Overall, I highly recommend this book. Because of the distance between Classicists and Biblical Scholars, I appreciate Fitzpatrick’s volume. Each article, for the most part, addresses issues that are relevant to both scholars. Consequently, this volume encourages discussion between the two approaches. Discussion may potentially vastly improve scholarship on both sides of the fence. Perhaps the fence may even be torn down for fuller and more comprehensive understandings of history through classicism and biblical scholarship.

[1] Succinctly, her principles for utilizing Herodotus as a source are as follows: (1) cease ‘prooftexting’ and cite Herodotus based on knowledge and analysis, (2) recognize Herodotus is a secondary source, (3) consider his implied sources within statements, (4) consider how Herodotus’ methods affect ones reading. Regarding point four, (she/he) lays out 7 points on his method on pp. 62-63.

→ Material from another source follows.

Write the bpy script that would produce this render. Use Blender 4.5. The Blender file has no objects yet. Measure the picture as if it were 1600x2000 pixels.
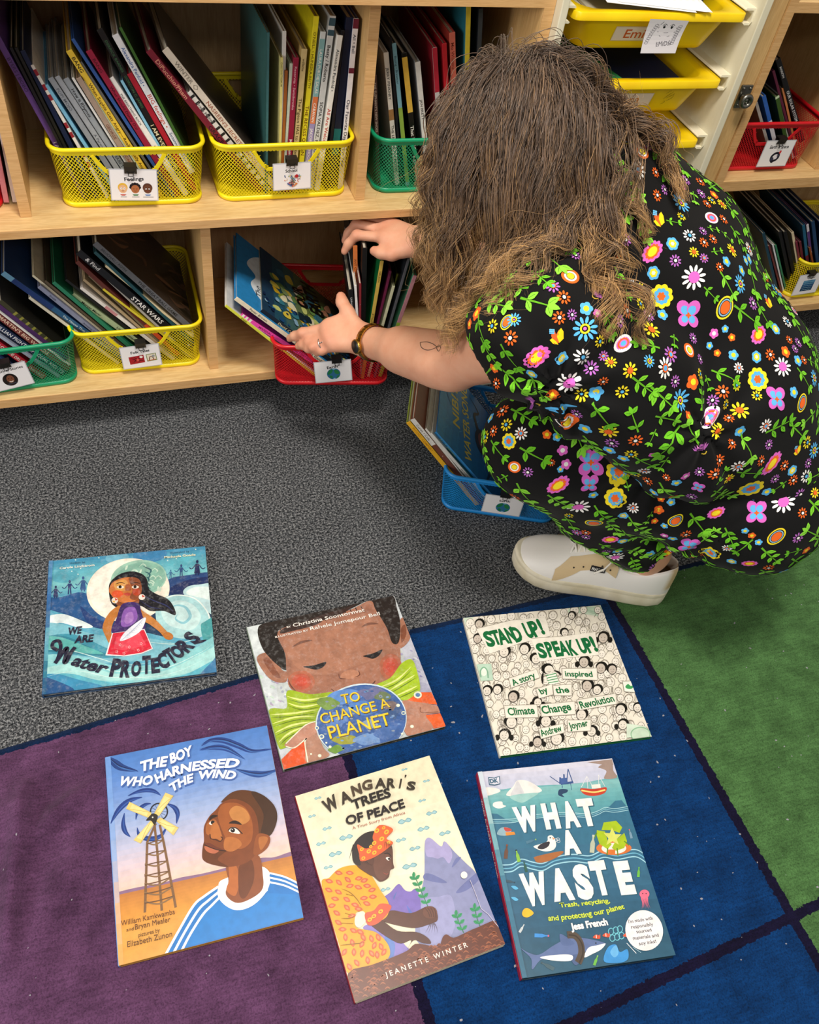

[2] COS 2.4A exemplifies an appropriation of the land topos from Sethos I in the 13th century BCE: “The Good god, Sun of Egypt, Moon of all lands, Montu in the foreign lands, who is not repulsed, Bold-hearted like Baal, there is none who can retreat from him, on the day of marshaling for the battle. He has extended the boundaries of Egypt to the limits of heaven on every side” (italics added for emphasis). In this passage, land is appropriated uniquely, just as it is in Yehud and Persia.